Dolphins getting entangled in fishing gears and dying as a result remains a serious conservation issue. Far worse is the creation of simplistic binary actors in conservation: that is, by saving dolphins, conservationists become heroes and by entangling dolphins in their fishing gears artisanal fishers become villains. Instead, we need to focus on some uncomfortable questions such as how can we conserve an intelligent species like dolphins that is highly adaptable without compromising on the livelihoods of the artisanal fishers?

 

During my PhD fieldwork, living with the artisanal fishers in their village, I often wondered why people engaged in such a difficult occupation. They risk their lives, sacrifice their physical health by eating one meal a day and their mental health due to sleep deprivation.
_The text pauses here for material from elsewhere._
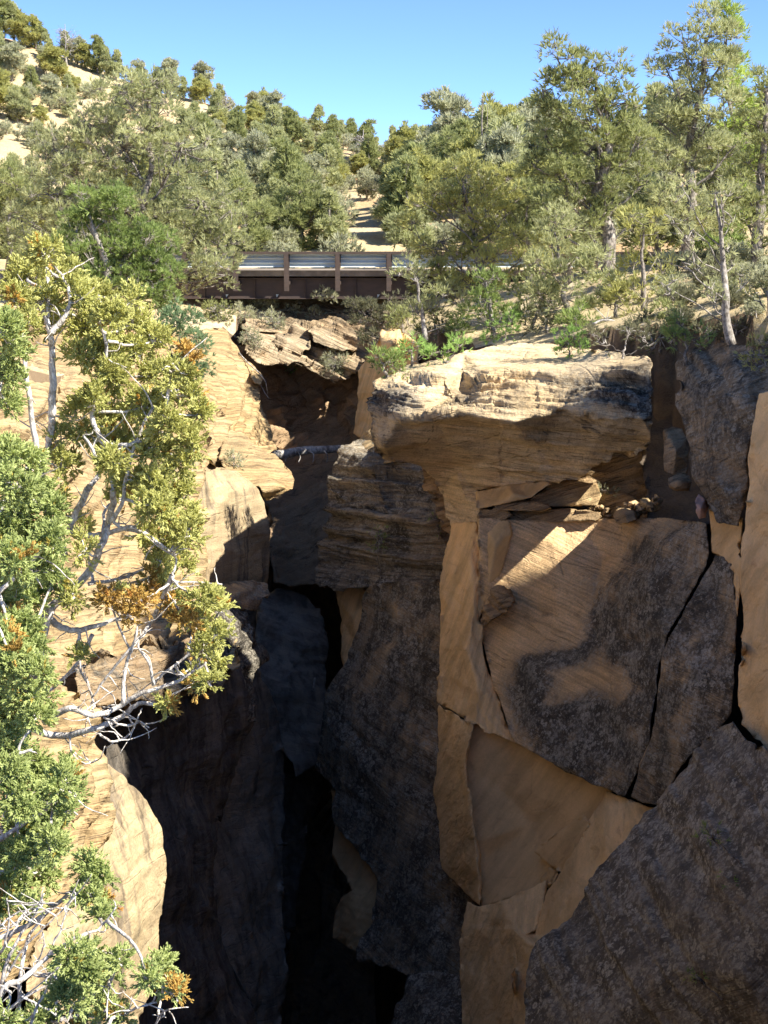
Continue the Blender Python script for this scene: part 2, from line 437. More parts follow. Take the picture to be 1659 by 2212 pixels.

I put myself in a position to experience how social and economic marginalization leaves a person without choice. People have to continue fishing as they do not have other means for an alternate livelihood in spite of the economic and material losses that dolphins cause. For biodiversity conservation to be fruitful in the Palk Bay and the Gulf of Mannar, it needs to reconcile the livelihood requirements of artisanal fishing communities rather than alienating them.

 

Footnote:

1. R.L. Lewison, L.B. Crowder, A.J. Read and S.A. Freeman, ‘Understanding Impacts of Fisheries Bycatch on Marine Megafauna’, Trends in Ecology and Evolution 19(11), 2004, pp. 598-604.